Pomaks, who live in the provinces of Xanthe[?] and Rhodope in Greece, are probably the descendants of Agrianes[?], a Thracian tribe of Rhodope Mountains[?]. Anthropologists believe that ancient Thrace were probably a blond or red haired, blue eyed people who inhabited the vast area extending from Northern Aegean Sea to what is now the Czech Republic. Indeed, many Pomaks present these traits even nowadays, something which seems to confirm the abovementioned view. Of course, many Greeks, Slavs and Turks intermingled with Pomaks, but perhaps they were a minority.

Pomaks were converted to Islam during the period of Ottoman Empire. But, as was the case for other Bulgarians and Greeks, they must have been Christians before Ottoman Empire conquered Southeastern Europe.

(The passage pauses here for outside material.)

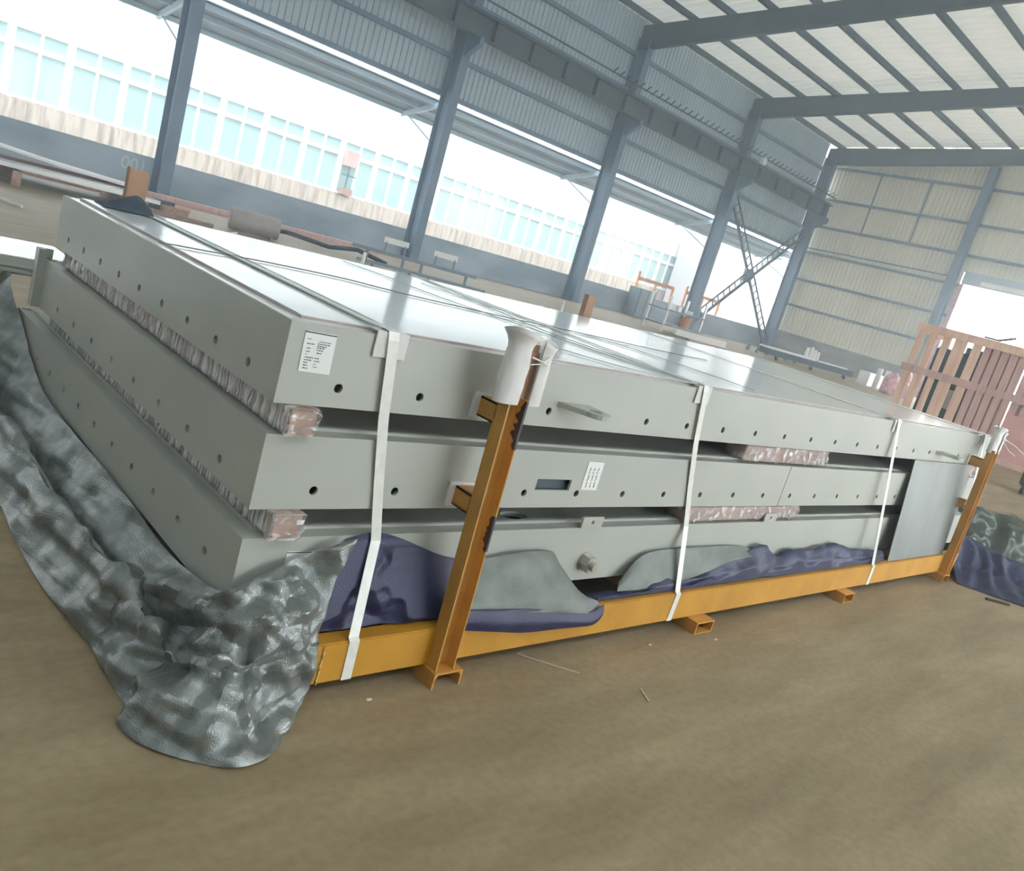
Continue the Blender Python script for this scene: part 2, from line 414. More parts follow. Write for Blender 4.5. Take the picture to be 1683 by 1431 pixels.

They speak a dialect of the Bulgarian language which contains many Turkish and Greek borrowings. Even the grammar and syntaxis of Pomak has been influenced by those two languages. It has not a standard written form, and Arabic, Cyrillic, Latin or Greek alphabets have occasionally been used for writing Pomak. Ancient Thraces probably spoke a language closely related to Lithuanian and Latvian; since these languages are closely related to Slavic tongues, one can easily explain the fact that almost all people living where ancient Thrace used to live speak a Slavic language.

Now Pomaks carry a semi-nomadic[?], agricultural or pastoral life, and study in Turkish schools in Xanthe[?] and Komotine[?]. Turks consider Pomaks, as well as other Moslem populations of Greece, to be of Turkish origin. This is true of the majority of Moslem populations in Greece, but that seems not to be the case as regards Pomaks.